I am not a white girl.

Well, I am, but I am not a white-wall girl – I don’t think I’ve ever bought a gallon of white wall paint.

Ever.

Okay, maybe once when we were renting and I was covering some hideous shade of apricot in the bathroom and white was a safe choice the landlord wouldn’t mind me using. 

And a garage or two.

But beyond that? Nope, never, no way, no how.

I love color.  That can’t be a surprise, right?  I am a confessed Fiesta fiend, remember?

I’ve used every color of the rainbow except dark blue and purple to paint walls in one house or another. A range of pinks, reds, yellows, oranges, greens, light blues, and several “safe” neutral shades of taupe and gray have graced our walls over the years.

In our current house, we have 3 bedrooms, 3 bathrooms, 2 living areas, 2 eating areas, a bonus room and a utility room. At last count, our walls sport 3 shades of green, 2 shades of yellow, 1 shade of orange, 1 shade of pink and 1 shade of taupe.

Twelve rooms, nine colors.  And some of them don’t play well with others.

The house that nearly captured my heart was painted a toasty taupey color all the way through. Its soothing neutrality was bee-yoo-tee-ful and ultimately, was a huge selling point for me:  it was move-in ready without anyone lifting a paintbrush.

The ultimate “THE” house has twelve rooms – pretty much the same as what we have now (they’re just bigger and better arranged) but just six wall colors. And three of them flow and blend to transition nicely from entry to den/kitchen/eating area and into the sunroom. I’m leaving well enough alone in those rooms, and re-coloring only the bedrooms, dining room and bonus room (a bathroom will get a subtle do-over in a different shade of green soon after we move in.)
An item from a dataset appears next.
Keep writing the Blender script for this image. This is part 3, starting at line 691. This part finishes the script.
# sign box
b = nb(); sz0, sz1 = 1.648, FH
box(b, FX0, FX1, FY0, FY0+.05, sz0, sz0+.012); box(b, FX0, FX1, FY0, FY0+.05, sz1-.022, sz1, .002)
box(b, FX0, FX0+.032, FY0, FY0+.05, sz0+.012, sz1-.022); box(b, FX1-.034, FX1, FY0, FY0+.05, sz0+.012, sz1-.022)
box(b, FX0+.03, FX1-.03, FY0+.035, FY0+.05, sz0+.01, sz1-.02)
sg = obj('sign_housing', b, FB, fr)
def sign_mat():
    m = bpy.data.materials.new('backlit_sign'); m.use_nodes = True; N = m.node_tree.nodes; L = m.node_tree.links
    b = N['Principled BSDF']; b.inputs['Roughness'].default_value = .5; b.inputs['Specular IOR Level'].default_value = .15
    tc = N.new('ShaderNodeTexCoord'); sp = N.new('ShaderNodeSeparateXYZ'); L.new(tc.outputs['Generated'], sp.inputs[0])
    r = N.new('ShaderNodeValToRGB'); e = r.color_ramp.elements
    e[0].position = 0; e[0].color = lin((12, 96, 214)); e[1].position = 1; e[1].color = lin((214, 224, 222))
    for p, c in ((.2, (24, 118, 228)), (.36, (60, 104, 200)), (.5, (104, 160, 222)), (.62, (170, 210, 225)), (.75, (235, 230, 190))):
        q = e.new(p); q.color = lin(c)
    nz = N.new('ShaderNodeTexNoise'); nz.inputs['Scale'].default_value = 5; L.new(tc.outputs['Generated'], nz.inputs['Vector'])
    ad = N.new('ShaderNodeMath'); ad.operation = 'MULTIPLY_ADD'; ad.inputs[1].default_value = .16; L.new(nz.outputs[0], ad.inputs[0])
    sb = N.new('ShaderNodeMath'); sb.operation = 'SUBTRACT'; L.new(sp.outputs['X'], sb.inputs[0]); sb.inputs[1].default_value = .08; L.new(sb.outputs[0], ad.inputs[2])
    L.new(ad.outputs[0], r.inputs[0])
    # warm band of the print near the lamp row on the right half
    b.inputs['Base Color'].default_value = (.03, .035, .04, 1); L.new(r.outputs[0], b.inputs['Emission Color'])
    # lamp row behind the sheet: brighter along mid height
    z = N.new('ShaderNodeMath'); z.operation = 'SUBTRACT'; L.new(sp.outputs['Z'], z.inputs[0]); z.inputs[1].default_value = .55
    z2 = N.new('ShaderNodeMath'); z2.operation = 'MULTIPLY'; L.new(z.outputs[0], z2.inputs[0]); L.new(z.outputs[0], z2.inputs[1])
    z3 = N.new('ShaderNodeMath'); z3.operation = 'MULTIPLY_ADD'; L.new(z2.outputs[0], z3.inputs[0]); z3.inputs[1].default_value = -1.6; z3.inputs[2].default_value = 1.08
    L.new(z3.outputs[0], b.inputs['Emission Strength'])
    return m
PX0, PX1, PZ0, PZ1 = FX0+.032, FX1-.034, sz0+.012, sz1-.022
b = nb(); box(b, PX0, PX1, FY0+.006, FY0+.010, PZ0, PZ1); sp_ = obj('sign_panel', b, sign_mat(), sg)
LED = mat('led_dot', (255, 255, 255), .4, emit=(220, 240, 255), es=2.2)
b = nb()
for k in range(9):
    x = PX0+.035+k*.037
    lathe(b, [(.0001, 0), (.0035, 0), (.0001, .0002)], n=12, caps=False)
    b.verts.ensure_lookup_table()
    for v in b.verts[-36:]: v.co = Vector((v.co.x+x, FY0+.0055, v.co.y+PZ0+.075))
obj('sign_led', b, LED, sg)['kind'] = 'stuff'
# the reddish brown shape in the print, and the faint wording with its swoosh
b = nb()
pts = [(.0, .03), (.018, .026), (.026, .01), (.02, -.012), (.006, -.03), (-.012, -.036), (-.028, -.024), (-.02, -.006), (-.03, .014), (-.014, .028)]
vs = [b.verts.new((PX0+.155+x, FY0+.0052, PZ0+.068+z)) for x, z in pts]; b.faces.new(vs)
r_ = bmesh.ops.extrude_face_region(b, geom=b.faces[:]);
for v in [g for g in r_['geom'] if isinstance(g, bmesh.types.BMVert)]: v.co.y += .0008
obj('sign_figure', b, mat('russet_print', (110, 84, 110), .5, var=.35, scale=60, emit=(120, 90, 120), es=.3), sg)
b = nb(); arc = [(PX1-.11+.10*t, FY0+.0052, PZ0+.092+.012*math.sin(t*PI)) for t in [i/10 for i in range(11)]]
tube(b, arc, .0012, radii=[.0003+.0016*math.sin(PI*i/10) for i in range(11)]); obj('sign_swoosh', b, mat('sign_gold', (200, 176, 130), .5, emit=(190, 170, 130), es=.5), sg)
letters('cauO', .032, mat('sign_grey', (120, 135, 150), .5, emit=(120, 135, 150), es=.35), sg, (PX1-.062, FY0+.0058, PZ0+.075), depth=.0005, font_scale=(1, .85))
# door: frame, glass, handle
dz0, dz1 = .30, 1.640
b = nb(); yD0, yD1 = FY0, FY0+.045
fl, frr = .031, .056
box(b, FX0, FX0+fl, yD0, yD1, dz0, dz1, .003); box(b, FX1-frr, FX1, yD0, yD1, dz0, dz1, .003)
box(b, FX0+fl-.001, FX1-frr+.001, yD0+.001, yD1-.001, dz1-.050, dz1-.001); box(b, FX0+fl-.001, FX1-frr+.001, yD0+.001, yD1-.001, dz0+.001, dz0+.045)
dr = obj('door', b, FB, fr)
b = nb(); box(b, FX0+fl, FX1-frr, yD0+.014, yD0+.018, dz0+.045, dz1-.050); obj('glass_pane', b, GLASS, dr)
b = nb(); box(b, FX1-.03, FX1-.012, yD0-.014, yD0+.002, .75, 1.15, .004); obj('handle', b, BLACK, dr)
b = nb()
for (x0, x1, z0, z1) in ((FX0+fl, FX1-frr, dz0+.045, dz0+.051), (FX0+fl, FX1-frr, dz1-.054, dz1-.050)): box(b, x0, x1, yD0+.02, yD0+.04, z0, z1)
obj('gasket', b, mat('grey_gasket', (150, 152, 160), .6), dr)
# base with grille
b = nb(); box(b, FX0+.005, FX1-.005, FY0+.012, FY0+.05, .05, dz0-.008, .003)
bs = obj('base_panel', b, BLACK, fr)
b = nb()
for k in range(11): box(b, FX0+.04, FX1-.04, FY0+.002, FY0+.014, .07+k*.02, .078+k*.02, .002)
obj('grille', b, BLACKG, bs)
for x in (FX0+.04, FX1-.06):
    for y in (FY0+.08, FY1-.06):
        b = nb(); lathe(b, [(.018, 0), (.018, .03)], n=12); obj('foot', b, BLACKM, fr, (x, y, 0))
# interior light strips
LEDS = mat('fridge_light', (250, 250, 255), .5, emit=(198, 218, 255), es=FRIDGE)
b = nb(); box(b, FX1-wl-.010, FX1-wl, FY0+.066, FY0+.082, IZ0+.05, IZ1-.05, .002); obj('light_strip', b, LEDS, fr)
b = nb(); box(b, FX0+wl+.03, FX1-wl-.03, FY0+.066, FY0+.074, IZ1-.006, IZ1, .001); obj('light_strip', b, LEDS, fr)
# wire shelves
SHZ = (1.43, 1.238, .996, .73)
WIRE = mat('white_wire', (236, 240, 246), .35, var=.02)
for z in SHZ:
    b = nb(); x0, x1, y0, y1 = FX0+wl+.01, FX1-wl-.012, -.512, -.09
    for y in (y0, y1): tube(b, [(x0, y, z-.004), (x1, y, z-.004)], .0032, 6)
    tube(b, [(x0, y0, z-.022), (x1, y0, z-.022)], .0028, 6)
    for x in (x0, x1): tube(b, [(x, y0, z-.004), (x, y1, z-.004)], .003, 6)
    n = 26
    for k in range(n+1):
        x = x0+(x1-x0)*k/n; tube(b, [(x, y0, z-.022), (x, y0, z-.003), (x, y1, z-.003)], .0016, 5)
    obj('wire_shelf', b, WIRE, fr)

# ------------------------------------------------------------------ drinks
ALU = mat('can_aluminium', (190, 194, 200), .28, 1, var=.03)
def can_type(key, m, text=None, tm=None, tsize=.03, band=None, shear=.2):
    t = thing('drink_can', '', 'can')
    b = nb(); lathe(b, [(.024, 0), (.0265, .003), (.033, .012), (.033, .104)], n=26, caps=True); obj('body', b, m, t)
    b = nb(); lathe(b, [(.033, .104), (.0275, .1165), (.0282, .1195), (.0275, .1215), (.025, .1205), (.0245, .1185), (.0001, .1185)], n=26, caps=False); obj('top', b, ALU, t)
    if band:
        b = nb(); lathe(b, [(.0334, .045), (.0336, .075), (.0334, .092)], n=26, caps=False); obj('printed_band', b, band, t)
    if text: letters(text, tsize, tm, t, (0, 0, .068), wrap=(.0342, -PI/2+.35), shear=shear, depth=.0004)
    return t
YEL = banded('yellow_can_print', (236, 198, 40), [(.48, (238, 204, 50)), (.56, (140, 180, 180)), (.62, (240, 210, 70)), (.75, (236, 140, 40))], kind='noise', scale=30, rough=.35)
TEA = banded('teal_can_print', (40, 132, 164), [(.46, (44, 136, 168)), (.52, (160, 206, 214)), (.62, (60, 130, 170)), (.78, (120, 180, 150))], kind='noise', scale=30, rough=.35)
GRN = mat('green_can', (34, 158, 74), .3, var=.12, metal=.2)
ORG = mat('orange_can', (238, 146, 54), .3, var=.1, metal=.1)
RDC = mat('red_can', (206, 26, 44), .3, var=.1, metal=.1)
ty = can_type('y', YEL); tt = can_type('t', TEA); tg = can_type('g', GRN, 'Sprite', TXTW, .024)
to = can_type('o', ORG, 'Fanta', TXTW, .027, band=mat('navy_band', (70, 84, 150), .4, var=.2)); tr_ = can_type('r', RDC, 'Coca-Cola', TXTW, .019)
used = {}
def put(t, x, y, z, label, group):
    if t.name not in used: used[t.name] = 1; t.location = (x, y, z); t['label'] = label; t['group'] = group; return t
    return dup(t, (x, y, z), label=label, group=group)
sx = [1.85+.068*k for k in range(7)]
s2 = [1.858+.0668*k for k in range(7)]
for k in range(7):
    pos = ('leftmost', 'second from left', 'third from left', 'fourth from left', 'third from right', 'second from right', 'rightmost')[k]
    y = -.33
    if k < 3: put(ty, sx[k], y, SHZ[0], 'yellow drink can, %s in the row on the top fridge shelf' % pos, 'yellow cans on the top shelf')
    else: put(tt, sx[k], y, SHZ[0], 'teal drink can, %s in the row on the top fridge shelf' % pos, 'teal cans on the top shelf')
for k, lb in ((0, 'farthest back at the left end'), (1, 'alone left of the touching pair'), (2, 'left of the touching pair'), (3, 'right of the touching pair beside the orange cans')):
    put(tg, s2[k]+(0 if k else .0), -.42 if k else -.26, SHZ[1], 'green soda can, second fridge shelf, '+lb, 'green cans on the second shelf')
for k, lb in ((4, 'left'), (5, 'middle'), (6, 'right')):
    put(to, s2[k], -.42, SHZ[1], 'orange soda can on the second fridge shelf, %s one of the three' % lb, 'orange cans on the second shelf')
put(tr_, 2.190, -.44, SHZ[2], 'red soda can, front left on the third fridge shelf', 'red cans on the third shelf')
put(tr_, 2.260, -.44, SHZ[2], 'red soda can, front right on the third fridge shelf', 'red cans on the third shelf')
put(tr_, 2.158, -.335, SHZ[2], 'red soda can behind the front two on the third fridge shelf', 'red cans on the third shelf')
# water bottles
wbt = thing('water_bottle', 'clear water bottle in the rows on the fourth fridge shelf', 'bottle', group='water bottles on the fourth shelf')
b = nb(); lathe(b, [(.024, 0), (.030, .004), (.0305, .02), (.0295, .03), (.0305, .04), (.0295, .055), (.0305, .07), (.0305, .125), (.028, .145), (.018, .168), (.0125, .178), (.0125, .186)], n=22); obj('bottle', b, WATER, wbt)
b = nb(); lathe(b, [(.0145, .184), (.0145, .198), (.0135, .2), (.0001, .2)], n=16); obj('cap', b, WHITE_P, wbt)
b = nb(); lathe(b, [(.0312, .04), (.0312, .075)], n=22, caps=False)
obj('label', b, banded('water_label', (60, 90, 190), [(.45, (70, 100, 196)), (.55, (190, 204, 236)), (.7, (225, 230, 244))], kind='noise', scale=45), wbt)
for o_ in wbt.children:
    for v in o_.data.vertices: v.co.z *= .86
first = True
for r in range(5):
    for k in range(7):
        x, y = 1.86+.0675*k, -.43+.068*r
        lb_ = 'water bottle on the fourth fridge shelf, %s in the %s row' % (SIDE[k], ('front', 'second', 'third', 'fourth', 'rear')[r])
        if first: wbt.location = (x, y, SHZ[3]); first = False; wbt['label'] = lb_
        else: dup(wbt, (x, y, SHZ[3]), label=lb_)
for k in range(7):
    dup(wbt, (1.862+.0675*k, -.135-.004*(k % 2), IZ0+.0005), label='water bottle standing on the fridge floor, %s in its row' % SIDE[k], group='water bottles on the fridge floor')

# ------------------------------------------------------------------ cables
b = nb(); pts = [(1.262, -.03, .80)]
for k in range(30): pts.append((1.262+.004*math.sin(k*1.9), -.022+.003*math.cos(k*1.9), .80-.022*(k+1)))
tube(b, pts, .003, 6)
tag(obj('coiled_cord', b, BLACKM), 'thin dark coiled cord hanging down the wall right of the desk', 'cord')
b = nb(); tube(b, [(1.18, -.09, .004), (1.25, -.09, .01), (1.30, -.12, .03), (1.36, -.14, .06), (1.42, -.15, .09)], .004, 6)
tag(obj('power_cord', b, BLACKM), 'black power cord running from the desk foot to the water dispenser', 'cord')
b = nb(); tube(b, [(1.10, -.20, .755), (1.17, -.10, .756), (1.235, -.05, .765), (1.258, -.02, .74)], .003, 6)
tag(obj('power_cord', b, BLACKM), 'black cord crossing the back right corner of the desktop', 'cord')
When I’m done, the house will have picked up a seventh color, but several of the rooms will use the same color: the bonus room and two bedrooms will share the master bathroom’s taupe color; the dining room and swimmer girl’s bedroom will share a rich mocha brown color.  Her room will get a pop of frosty pink to up the score to seven colors.

I think as I get older, I’m starting to find a better balance between my love of color and my attraction to flow and congruity in a house; instead of using various shades of the same color for these rooms, I picked one taupe and one brown, and I’m making them do double or triple duty. There might be four *perfect* shades of taupe out there, one for each room, but I’m not going to agonize over the colors or mess with repeatedly cleaning out brushes and rollers to move from room to room. And long-term it’s a nightmare to sort and store touchup paint when you’ve got several variations on the same theme sitting around in half-filled gallon paint cans.

And after we move out of our current house, it’s getting the taupe treatment – every place except the kitchen and master bathroom, which are staying their same current shades of green. I hope it’ll make some buyer’s heart go pitter pat to have all that lovely flow of soothing congruence throughout.